What this tries to achieve:
More legal certainty and practical guidance for controllers on when pseudonymised outputs can be treated as non‑personal, potentially easing compliance burdens – especially for smaller organisations – where re‑identification risk is demonstrably negligible.

3) The EDPB–EDPS joint opinion: concerns and a clear recommendation

In Joint Opinion 2/2026, the EDPB and EDPS express significant concerns with proposed Article 41a:

  1. Material scope of EU data protection law at stake
    Deciding whether information is personal data defines when the GDPR applies. Allowing the Commission – via implementing acts – to determine means and criteria for when pseudonymised data are no longer personal could de facto reshape the GDPR’s material scope “for whom and when,” which the authorities argue should be determined independently by supervisory authorities, under court control, with the EDPB ensuring consistent application.
  1. Legal certainty may not improve
    The draft says implementation of the Commission’s means/criteria “may be used as an element” to show non‑identifiability. The authorities find this ambiguous: Would it create a rebuttable presumption or merely one factor among others? Such uncertainty risks more complexity and confusion, contrary to the proposal’s simplification goals.

Regulatory ask:
The EDPB and EDPS recommend deleting Article 41a from the proposal.
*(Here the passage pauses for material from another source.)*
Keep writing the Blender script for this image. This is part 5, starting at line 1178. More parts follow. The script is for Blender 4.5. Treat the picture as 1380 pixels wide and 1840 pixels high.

What this means for organisations

  • Today’s steady state remains: Pseudonymised data are generally still personal data; pseudonymisation reduces risk and supports lawfulness, security, and privacy by design, but does not itself exclude GDPR applicability.
  • If Article 41a were adopted: There could be structured criteria (and potentially industry‑specific or recipient‑specific categories) to support assertions that certain pseudonymised datasets are non‑personal. However, the legal effect might be limited if criteria only serve as one evidentiary element rather than a presumption – leaving residual uncertainty.
  • Regulatory trajectory: Given the EDPB–EDPS stance, expect intense debate in the legislative process. Controllers should not plan on deregulatory outcomes; continue to treat pseudonymised data as personal unless robustly anonymised per existing standards.